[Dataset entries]
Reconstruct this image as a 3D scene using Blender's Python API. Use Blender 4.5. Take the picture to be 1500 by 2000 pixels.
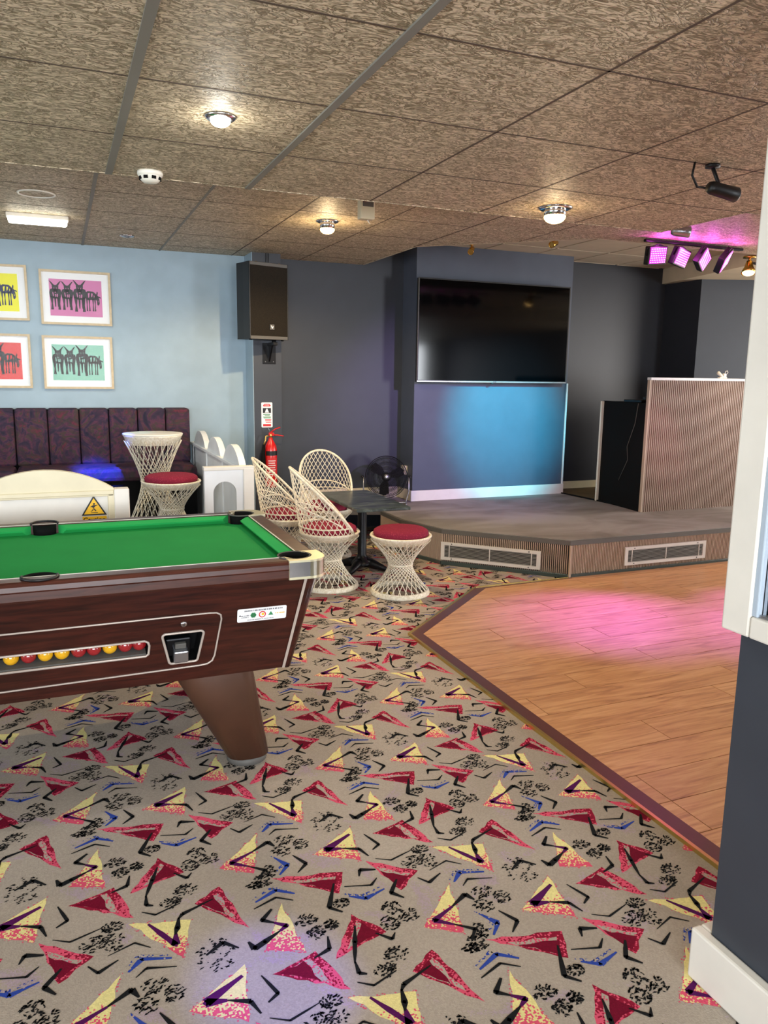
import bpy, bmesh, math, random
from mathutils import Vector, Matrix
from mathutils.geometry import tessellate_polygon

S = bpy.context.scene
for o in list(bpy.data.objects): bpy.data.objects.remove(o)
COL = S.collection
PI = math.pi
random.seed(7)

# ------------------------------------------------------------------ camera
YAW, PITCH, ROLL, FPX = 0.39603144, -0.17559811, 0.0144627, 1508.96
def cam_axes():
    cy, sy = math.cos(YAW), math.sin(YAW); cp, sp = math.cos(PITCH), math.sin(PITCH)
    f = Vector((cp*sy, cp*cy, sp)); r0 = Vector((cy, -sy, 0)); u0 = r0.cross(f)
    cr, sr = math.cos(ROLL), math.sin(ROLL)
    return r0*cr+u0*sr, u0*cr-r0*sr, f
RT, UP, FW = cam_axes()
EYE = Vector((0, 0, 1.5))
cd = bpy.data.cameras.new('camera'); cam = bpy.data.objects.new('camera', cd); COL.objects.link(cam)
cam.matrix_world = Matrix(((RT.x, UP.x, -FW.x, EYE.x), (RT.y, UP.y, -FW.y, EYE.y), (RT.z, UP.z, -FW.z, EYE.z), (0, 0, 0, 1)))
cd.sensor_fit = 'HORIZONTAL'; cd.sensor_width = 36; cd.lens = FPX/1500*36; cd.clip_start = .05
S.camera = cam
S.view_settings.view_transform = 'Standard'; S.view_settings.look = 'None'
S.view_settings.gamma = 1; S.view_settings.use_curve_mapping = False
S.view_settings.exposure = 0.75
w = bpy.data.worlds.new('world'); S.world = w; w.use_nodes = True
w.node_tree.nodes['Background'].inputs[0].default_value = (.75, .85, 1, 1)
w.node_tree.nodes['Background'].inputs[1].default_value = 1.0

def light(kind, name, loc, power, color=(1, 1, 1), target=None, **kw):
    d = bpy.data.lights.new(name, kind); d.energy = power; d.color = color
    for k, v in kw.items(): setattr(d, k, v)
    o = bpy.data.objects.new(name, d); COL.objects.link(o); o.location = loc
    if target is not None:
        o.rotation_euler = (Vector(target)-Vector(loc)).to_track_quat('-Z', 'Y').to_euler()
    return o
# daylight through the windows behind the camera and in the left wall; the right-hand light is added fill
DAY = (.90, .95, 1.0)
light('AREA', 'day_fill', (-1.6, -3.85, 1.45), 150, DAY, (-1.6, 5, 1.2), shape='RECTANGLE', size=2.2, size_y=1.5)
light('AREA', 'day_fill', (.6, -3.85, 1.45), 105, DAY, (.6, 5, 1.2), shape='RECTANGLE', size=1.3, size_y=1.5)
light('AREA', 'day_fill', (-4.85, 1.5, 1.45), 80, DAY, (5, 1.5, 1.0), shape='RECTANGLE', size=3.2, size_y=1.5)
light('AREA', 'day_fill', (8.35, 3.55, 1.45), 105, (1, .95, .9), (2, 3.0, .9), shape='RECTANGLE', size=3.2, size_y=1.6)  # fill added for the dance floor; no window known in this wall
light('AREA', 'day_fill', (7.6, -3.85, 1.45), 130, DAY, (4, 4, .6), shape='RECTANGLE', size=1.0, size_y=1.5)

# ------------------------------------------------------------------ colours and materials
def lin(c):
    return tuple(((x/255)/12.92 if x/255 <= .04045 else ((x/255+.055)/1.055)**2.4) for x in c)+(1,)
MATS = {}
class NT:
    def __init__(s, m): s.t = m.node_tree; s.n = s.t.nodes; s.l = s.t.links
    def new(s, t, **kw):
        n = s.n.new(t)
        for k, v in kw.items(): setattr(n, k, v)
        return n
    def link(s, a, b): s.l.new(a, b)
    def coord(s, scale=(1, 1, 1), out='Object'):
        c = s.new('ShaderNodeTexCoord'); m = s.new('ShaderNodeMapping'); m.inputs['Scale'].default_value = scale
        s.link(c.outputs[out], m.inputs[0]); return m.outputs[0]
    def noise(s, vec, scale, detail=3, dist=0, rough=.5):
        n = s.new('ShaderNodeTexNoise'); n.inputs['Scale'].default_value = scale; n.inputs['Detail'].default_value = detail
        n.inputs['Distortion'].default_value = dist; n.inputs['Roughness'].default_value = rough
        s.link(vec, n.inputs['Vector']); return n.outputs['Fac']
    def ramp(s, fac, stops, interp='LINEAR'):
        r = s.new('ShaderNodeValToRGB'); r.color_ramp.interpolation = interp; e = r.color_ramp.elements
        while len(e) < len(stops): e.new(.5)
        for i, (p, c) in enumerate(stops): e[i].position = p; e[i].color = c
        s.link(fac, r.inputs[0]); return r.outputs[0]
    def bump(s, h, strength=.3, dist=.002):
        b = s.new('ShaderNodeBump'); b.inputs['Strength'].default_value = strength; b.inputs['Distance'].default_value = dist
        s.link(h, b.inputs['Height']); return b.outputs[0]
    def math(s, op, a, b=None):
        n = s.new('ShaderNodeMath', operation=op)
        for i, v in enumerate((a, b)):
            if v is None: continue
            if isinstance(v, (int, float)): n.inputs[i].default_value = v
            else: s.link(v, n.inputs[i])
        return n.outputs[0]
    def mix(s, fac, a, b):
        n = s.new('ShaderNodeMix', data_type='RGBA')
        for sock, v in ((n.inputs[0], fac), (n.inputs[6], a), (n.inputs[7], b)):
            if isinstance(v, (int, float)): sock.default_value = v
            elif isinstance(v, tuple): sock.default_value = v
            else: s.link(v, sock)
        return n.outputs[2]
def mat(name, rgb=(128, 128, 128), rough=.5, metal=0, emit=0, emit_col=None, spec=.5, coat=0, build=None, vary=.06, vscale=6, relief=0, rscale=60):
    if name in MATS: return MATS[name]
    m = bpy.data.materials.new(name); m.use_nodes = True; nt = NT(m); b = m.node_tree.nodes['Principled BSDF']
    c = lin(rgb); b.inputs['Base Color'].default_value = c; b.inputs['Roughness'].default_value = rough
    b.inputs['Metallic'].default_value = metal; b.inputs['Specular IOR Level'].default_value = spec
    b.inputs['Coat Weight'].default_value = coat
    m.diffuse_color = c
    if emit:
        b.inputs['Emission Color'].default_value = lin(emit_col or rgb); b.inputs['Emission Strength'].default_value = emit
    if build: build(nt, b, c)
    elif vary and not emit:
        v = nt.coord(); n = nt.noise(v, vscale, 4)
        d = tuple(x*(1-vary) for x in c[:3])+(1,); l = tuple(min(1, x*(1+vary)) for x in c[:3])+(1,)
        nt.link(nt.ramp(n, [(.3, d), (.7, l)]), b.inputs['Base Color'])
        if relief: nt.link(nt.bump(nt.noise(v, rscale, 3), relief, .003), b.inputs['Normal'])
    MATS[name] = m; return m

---

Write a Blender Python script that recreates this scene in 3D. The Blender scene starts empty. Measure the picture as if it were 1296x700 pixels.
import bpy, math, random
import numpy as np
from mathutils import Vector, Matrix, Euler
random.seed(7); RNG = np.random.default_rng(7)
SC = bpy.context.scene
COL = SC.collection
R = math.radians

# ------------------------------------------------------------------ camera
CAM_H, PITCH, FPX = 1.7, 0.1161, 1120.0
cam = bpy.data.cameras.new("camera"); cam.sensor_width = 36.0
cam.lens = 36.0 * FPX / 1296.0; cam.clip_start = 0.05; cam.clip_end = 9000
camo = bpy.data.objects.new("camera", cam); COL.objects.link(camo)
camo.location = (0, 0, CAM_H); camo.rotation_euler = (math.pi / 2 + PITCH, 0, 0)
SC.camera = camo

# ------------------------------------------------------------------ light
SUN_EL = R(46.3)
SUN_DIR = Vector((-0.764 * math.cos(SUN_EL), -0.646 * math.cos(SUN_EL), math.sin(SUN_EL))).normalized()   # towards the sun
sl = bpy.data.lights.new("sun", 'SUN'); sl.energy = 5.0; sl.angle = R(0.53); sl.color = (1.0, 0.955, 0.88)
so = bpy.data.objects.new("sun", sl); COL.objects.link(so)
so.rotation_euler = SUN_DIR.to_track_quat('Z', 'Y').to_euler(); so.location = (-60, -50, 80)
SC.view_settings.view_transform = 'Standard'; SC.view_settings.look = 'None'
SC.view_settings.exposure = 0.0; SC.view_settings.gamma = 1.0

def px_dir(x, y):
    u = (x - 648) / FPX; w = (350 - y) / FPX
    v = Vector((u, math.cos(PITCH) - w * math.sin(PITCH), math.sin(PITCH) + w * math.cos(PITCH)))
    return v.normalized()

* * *

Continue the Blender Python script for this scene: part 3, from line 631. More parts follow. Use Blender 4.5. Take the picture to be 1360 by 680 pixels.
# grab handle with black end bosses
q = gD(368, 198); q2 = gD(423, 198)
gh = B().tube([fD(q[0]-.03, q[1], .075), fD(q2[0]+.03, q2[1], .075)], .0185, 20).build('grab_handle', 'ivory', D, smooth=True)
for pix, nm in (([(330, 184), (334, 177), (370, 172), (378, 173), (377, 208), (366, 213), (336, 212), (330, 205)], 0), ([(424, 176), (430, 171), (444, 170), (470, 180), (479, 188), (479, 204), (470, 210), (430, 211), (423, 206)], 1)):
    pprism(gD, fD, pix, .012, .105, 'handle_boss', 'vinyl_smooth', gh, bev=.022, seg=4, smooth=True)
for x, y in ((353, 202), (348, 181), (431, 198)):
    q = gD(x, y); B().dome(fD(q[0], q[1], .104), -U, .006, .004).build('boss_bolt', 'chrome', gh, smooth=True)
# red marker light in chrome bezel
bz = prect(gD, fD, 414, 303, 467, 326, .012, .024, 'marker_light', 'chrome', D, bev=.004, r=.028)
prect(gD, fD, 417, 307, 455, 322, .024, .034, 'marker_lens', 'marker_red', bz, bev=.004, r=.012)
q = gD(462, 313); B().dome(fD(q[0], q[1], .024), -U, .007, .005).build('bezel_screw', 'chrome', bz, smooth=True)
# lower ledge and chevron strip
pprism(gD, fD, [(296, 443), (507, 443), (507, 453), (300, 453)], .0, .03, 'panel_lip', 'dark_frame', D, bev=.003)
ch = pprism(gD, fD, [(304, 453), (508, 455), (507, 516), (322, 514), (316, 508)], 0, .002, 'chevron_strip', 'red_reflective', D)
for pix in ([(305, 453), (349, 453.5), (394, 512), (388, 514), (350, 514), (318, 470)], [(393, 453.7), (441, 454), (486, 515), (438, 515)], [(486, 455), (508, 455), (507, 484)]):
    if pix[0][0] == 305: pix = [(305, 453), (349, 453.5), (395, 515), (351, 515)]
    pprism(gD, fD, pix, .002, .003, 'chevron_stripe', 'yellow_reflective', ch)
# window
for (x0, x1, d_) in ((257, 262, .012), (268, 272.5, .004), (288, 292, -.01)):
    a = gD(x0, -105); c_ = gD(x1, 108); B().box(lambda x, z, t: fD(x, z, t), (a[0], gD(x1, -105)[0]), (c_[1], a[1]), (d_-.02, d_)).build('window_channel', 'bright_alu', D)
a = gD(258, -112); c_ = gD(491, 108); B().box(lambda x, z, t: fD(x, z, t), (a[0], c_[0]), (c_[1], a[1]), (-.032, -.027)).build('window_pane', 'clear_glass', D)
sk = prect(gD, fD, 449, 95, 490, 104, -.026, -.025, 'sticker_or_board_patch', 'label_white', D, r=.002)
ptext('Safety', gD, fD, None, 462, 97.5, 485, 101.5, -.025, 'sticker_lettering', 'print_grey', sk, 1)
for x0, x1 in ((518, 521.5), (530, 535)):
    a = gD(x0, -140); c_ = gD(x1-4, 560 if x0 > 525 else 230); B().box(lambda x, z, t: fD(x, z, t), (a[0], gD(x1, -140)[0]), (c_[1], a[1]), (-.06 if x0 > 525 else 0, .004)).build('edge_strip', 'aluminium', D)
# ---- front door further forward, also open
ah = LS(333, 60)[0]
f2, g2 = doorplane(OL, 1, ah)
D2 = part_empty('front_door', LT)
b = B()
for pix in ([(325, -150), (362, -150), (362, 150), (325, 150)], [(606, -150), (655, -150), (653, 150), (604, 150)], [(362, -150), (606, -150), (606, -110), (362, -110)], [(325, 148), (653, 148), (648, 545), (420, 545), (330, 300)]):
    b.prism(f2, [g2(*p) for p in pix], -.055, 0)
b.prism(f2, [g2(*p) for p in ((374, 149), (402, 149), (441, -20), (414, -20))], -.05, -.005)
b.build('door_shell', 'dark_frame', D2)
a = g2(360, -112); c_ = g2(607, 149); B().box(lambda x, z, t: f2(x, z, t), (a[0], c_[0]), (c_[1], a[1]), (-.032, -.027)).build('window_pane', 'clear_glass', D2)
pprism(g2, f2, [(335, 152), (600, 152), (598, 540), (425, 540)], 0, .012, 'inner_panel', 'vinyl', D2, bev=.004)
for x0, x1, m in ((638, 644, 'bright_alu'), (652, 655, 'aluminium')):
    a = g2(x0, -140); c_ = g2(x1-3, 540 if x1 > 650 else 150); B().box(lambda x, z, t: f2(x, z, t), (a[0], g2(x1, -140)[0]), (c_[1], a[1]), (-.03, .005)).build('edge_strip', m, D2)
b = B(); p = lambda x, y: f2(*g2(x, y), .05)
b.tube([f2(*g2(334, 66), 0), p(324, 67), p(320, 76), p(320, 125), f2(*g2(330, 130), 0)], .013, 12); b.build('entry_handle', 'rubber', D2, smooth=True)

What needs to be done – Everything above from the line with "Reconstruct this image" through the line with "w.node_tree.nodes['Background'].inputs[1].default_value = 1.0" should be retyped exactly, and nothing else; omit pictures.

Completed task –
Reconstruct this image as a 3D scene using Blender's Python API. Use Blender 4.5. Take the picture to be 1500 by 2000 pixels.
import bpy, bmesh, math, random
from mathutils import Vector, Matrix
from mathutils.geometry import tessellate_polygon

S = bpy.context.scene
for o in list(bpy.data.objects): bpy.data.objects.remove(o)
COL = S.collection
PI = math.pi
random.seed(7)

# ------------------------------------------------------------------ camera
YAW, PITCH, ROLL, FPX = 0.39603144, -0.17559811, 0.0144627, 1508.96
def cam_axes():
    cy, sy = math.cos(YAW), math.sin(YAW); cp, sp = math.cos(PITCH), math.sin(PITCH)
    f = Vector((cp*sy, cp*cy, sp)); r0 = Vector((cy, -sy, 0)); u0 = r0.cross(f)
    cr, sr = math.cos(ROLL), math.sin(ROLL)
    return r0*cr+u0*sr, u0*cr-r0*sr, f
RT, UP, FW = cam_axes()
EYE = Vector((0, 0, 1.5))
cd = bpy.data.cameras.new('camera'); cam = bpy.data.objects.new('camera', cd); COL.objects.link(cam)
cam.matrix_world = Matrix(((RT.x, UP.x, -FW.x, EYE.x), (RT.y, UP.y, -FW.y, EYE.y), (RT.z, UP.z, -FW.z, EYE.z), (0, 0, 0, 1)))
cd.sensor_fit = 'HORIZONTAL'; cd.sensor_width = 36; cd.lens = FPX/1500*36; cd.clip_start = .05
S.camera = cam
S.view_settings.view_transform = 'Standard'; S.view_settings.look = 'None'
S.view_settings.gamma = 1; S.view_settings.use_curve_mapping = False
S.view_settings.exposure = 0.75
w = bpy.data.worlds.new('world'); S.world = w; w.use_nodes = True
w.node_tree.nodes['Background'].inputs[0].default_value = (.75, .85, 1, 1)
w.node_tree.nodes['Background'].inputs[1].default_value = 1.0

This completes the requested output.